Fanny Minesi is General Director of Les Amis des Bonobos du Congo (ABC). Raised in the Democratic Republic of the Congo, she has been immersed in wildlife conservation since childhood.

In 2014, she took over management of all of ABC’s projects and programs including bonobo rescues and reintroductions, habitat protection, community development and conservation education. She oversees a staff of about 100 in two locations in the Democratic Republic of the Congo. 

In recognition of her leadership and work with Friends of Bonobos of Congo, Minesi was awarded the 2023 Tusk Award for Conservation in Africa. She accepted the award from HRH The Prince of Wales at an event held at the Savoy in London on November 27, 2023.


The award was created to recognize an individual who has made an outstanding contribution to conservation and is judged to be an emerging conservation leader. 

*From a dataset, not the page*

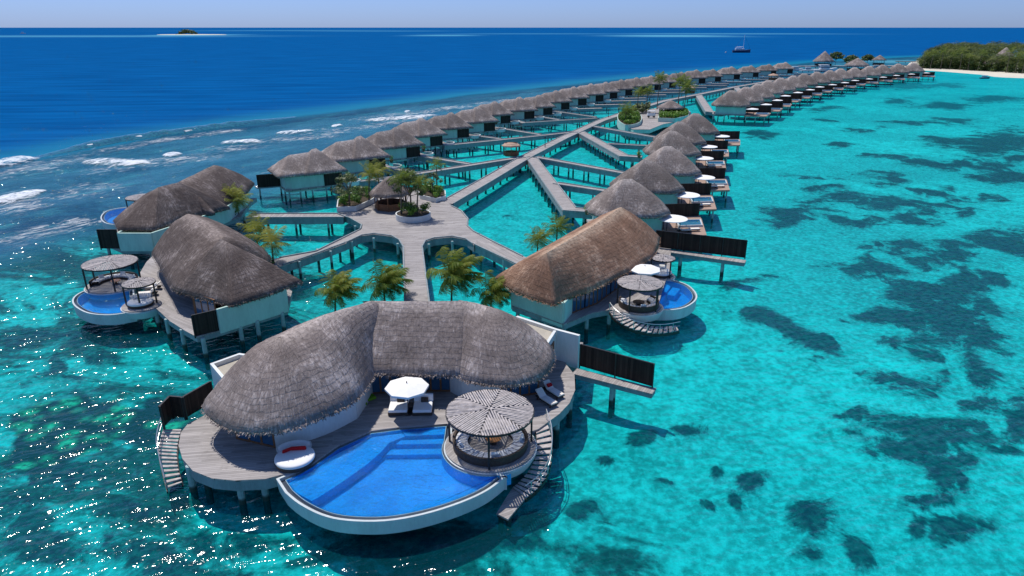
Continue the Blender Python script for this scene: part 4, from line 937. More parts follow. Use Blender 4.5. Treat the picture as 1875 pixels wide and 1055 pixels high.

Fanny Minesia, Prince William and two more Tusk Award Winners

2023 Tusk Conservation Award winners (from left) Fanny Minesi, Ekwobe Abwe, and Jealous Mpofu with Prince William, center.

“Fanny was an obvious winner for our award celebrating an inspiring emerging conservationist,” said chief Executive of Tusk Charlie Mayhew OBE. “Uncompromising in her broad and far-reaching vision and already so accomplished, Fanny has many years ahead of her and tremendous potential to positively influence not only the fate of the endangered bonobo, but also, the future of the field of Congo-based conservation.”

In 2021, Fanny received the McKenna-Travers Award for Compassionate Conservation from the Born Free Foundation in recognition of her leadership and "outstanding conservation and animal welfare achievements."


She also was recognized in 2021 for her conservation leadership as a Femme de Valeur (Woman of Honor) by Nyota Africa.

"I believe a better future is possible for bonobos and Congolese people, and that these goals are inseparable."

- Fanny Minesi

"I believe bonobos’ welfare and human welfare are entwined," Fanny says. "When people are suffering, animals suffer, too. Therefore, conservationists must collaborate at all stages with the people who can benefit most from conservation projects.


"This is why I worked with Congolese at all levels, from community leaders to national government, to create DRC’s first protected area managed by Congolese, for Congolese - Ekolo ya Bonobo," she adds. "I believe a better future is possible for bonobos and Congolese people, and that these goals are inseparable."

Before she began leading the conservation organization founded by her mother, Claudine André, Fanny held management roles in a multinational logistics company, eventually managing nine locations in the DR Congo and 157 employees. 


Fanny earned a law degree at the University of Nice Sophia Antipolis School of Law, Political and Economic Science and is committed to using her legal education to build on her mother’s pioneering work. She works to secure the future of bonobos through conservation law enforcement, education, and economic development.

Fanny is fluent in French, Lingala, and English, and speaks Spanish and Italian.